**DIRECTIVE**
Repeat verbatim the lines of the data below, beginning with the line containing "lambda t, z: -16.0" and continuing to the end.

**PROVIDED MATERIAL**
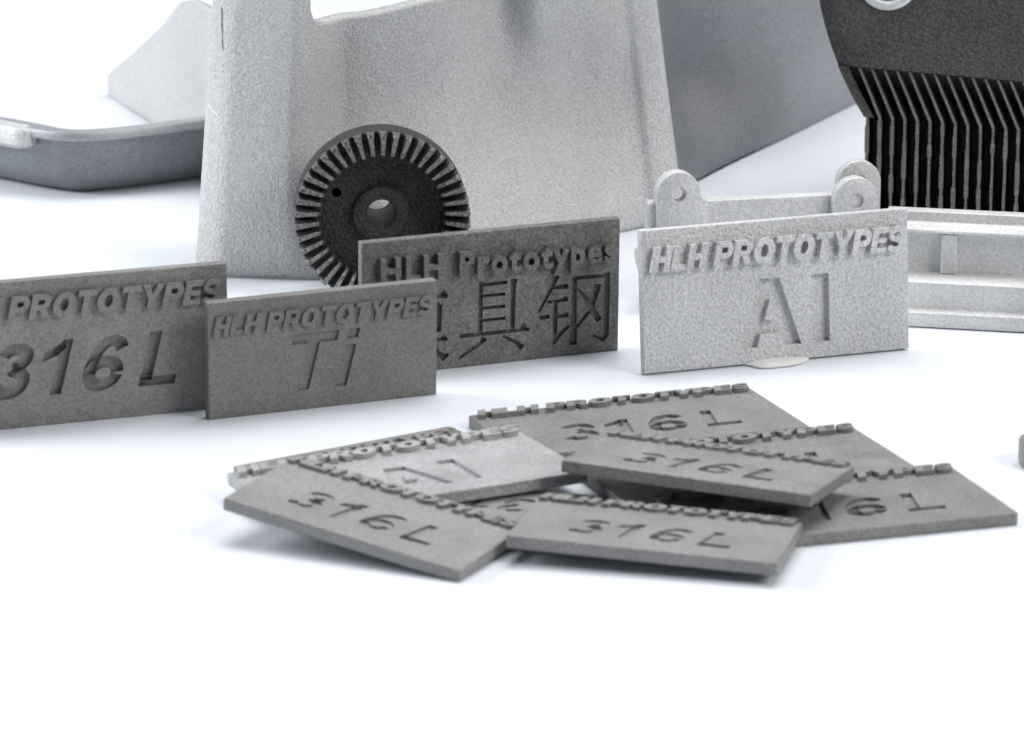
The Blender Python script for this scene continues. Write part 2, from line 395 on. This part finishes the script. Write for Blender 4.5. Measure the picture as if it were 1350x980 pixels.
place_plate('titanium', M_STEEL, (-0.02363, -0.06526, T), (0, 0, 0.5847),
            'mostly hidden grey plate peeping out behind the pale plate of the pile', GP)
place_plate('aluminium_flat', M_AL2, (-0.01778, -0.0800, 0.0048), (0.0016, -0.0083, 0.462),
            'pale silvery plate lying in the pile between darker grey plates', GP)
place_plate('steel_small_flat', M_STEEL_B, (-0.0100, -0.0905, 0.0021), (0, 0, math.pi - 0.22),
            'nearly buried grey plate, a small corner showing under the two front plates of the pile', GP)
place_plate('steel_small_flat', M_STEEL_B, (-0.02259, -0.1049, 0.0055), (0.0539, 0.1283, -0.4856),
            'tilted grey plate engraved 316L at the front left corner of the pile', GP)
place_plate('steel_small_flat', M_STEEL_B, (0.02338, -0.1103, 0.0044), (-0.0018, 0.025, -0.2535),
            'grey plate engraved 316L nearest the camera at the front middle of the pile', GP)
place_plate('steel_small_flat', M_STEEL_B, (0.03309, -0.08541, 0.0080), (-0.0563, 0.0124, -0.4117),
            'grey plate engraved 316L lying raised on top in the middle of the pile', GP)

# ------------------------------------------------------------------ cast housing
def build_housing():
    root = empty('cast_housing', (-0.02, 0.10, 0))
    inv = Vector((0.02, -0.10, 0))
    tag(root, 'large pale grey sand-textured metal casting with open top notch, behind the gear', 'casting')
    path = catmull([(-66.3, 104, 0), (-66.2, 80, 0), (-65.8, 76.4, 0), (-63.4, 73.4, 0), (-61.6, 72.0, 0), (-59.0, 71.2, 0), (-48, 69.5, 0), (-38, 69, 0), (-28, 71, 0),
                    (-15, 77.5, 0), (0, 89, 0), (15, 102, 0), (26, 112.5, 0), (31, 116, 0), (35.2, 117.6, 0), (37.6, 119.6, 0), (38, 124, 0)], 230)
    NZ = 64
    bm = bmesh.new(); cols = []
    for i, p in enumerate(path):
        x = p.x; back = i < 20
        if x < -44.0: zt = 78.0
        elif x < -43.0: zt = 78 - 23.4 * (x + 44.0)
        elif x < -38.5: zt = 52.4 + 2.2 * ((-38.5 - x) / 4.5) ** 2
        elif x < -10: zt = 52.4 + 2.6 * smooth01(-36, -10, x)
        else: zt = 55.0 + 23.0 * smooth01(-11, 16, x)
        k = 0.083 + (-0.134 - 0.083) * max(0, min(1, (x + 66) / 104))
        col = []
        for j in range(NZ):
            z = 0.25 + (zt - 0.25) * j / (NZ - 1)
            S = smooth01(-47, -35, x) * (1 - 0.6 * smooth01(14, 34, x))
            y = p.y + 17.0 * S * (smooth01(-2, 36, z) - 0.42 * smooth01(34, 62, z)) + 0.03 * z
            y -= 7.0 * smooth01(0, 11, x) * (1 - smooth01(20, 35, x)) * smooth01(24, 52, z)
            y += 5.0 * math.exp(-((x + 2) / 7.5) ** 2) * smooth01(26, 52, z)
            y -= 1.5 * smooth01(29.6, 32.4, x)
            foot = 1.0 * math.exp(-z / 2.0) * (1 if not back else 0)
            col.append(bm.verts.new((Vector((x + k * z, y + foot, z)) * MM) + inv))
        cols.append(col)
    for a, b in zip(cols, cols[1:]):
        for j in range(NZ - 1):
            bm.faces.new((a[j], b[j], b[j + 1], a[j + 1]))
    me = bm_mesh(bm)
    mw = M_CAST.copy(); mw.name = 'cast_aluminium_seamed'
    nt = mw.node_tree; N = nt.nodes; L = nt.links
    tc = N.new('ShaderNodeTexCoord'); sx = N.new('ShaderNodeSeparateXYZ'); L.new(tc.outputs['Object'], sx.inputs[0])
    def math_(op, a, b=None, c=None):
        n = N.new('ShaderNodeMath'); n.operation = op
        for k, v in enumerate((a, b, c)):
            if v is None: continue
            if isinstance(v, (int, float)): n.inputs[k].default_value = v
            else: L.new(v, n.inputs[k])
        return n.outputs[0]
    nz = N.new('ShaderNodeTexNoise'); nz.inputs['Scale'].default_value = 260; nz.inputs['Detail'].default_value = 4
    L.new(tc.outputs['Object'], nz.inputs['Vector'])
    wob = math_('MULTIPLY_ADD', nz.outputs['Fac'], 0.0018, -0.0009)
    dx = math_('ABSOLUTE', math_('ADD', math_('SUBTRACT', sx.outputs[0], -0.0392), wob))
    seam = math_('MULTIPLY', math_('LESS_THAN', dx, 0.0002), math_('MULTIPLY', math_('GREATER_THAN', sx.outputs[2], 0.044), math_('GREATER_THAN', nz.outputs['Fac'], 0.49)))
    # a bright diagonal scratch lower down
    dg = math_('ABSOLUTE', math_('ADD', math_('ADD', math_('SUBTRACT', sx.outputs[0], -0.0415), math_('MULTIPLY', math_('SUBTRACT', sx.outputs[2], 0.0345), 1.3)), wob))
    scr = math_('MULTIPLY', math_('LESS_THAN', dg, 0.00016), math_('LESS_THAN', math_('ABSOLUTE', math_('SUBTRACT', sx.outputs[2], 0.0345)), 0.0012))
    p = N['Principled BSDF']; src = p.inputs['Base Color'].links[0].from_socket
    m1 = N.new('ShaderNodeMix'); m1.data_type = 'RGBA'; L.new(seam, m1.inputs[0]); L.new(src, m1.inputs[6]); m1.inputs[7].default_value = (0.16, 0.16, 0.17, 1)
    m2 = N.new('ShaderNodeMix'); m2.data_type = 'RGBA'; L.new(scr, m2.inputs[0]); L.new(m1.outputs[2], m2.inputs[6]); m2.inputs[7].default_value = (0.95, 0.95, 0.95, 1)
    # uneven warm staining left from blasting
    st = N.new('ShaderNodeTexNoise'); st.inputs['Scale'].default_value = 45; st.inputs['Detail'].default_value = 3; L.new(tc.outputs['Object'], st.inputs['Vector'])
    sf = N.new('ShaderNodeMapRange'); sf.inputs['From Min'].default_value = 0.5; sf.inputs['From Max'].default_value = 0.72; sf.inputs['To Max'].default_value = 0.2; L.new(st.outputs['Fac'], sf.inputs['Value'])
    m3 = N.new('ShaderNodeMix'); m3.data_type = 'RGBA'; L.new(sf.outputs[0], m3.inputs[0]); L.new(m2.outputs[2], m3.inputs[6]); m3.inputs[7].default_value = (0.50, 0.47, 0.43, 1)
    L.new(m3.outputs[2], p.inputs['Base Color'])
    o = obj('front_wall', me, mw, root, smooth=180)
    sd = o.modifiers.new('thickness', 'SOLIDIFY'); sd.thickness = 0.003; sd.offset = -1.0
    # make sure normals look to the viewer so that the thickness goes backwards
    if sum(p.normal.y * p.area for p in me.polygons) > 0: me.flip_normals()
    # side walls: vertical panels running back, slightly dished
    def wall(A, B, heights, bulge, mat, n=70, nz=26, th=2.6):
        bm = bmesh.new(); A = Vector((A[0], A[1], 0)); B = Vector((B[0], B[1], 0))
        d = (B - A); nrm = Vector((d.y, -d.x, 0)).normalized()
        grid = []
        for i in range(n):
            t = i / (n - 1)
            for q in range(len(heights) - 1):
                if heights[q][0] <= t <= heights[q + 1][0]:
                    u = (t - heights[q][0]) / (heights[q + 1][0] - heights[q][0])
                    h = heights[q][1] + (heights[q + 1][1] - heights[q][1]) * u
                    break
            c = []
            for j in range(nz):
                z = 0.2 + (h - 0.2) * j / (nz - 1)
                c.append(bm.verts.new(((A + d * t + nrm * bulge(t, z) + Vector((0, 0, z))) * MM) + inv))
            grid.append(c)
        for a, b in zip(grid, grid[1:]):
            for j in range(nz - 1): bm.faces.new((a[j], b[j], b[j + 1], a[j + 1]))
        me = bm_mesh(bm)
        o = obj('side_wall', me, mat, root, smooth=60)
        sd = o.modifiers.new('thickness', 'SOLIDIFY'); sd.thickness = th * MM; sd.offset = 0.0
        return o
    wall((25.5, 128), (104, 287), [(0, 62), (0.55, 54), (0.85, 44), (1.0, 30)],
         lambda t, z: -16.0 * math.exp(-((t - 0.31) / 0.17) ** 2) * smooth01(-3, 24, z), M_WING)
    wall((-37, 102), (-101, 259), [(0, 37), (0.56, 37), (0.60, 35.5), (0.68, 28), (0.985, 6.5), (1.0, 5.0)],
         lambda t, z: -1.5 * smooth01(0.9, 0.6, t) * smooth01(0, 14, z), M_CAST)
build_housing()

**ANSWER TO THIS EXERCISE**
         lambda t, z: -16.0 * math.exp(-((t - 0.31) / 0.17) ** 2) * smooth01(-3, 24, z), M_WING)
    wall((-37, 102), (-101, 259), [(0, 37), (0.56, 37), (0.60, 35.5), (0.68, 28), (0.985, 6.5), (1.0, 5.0)],
         lambda t, z: -1.5 * smooth01(0.9, 0.6, t) * smooth01(0, 14, z), M_CAST)
build_housing()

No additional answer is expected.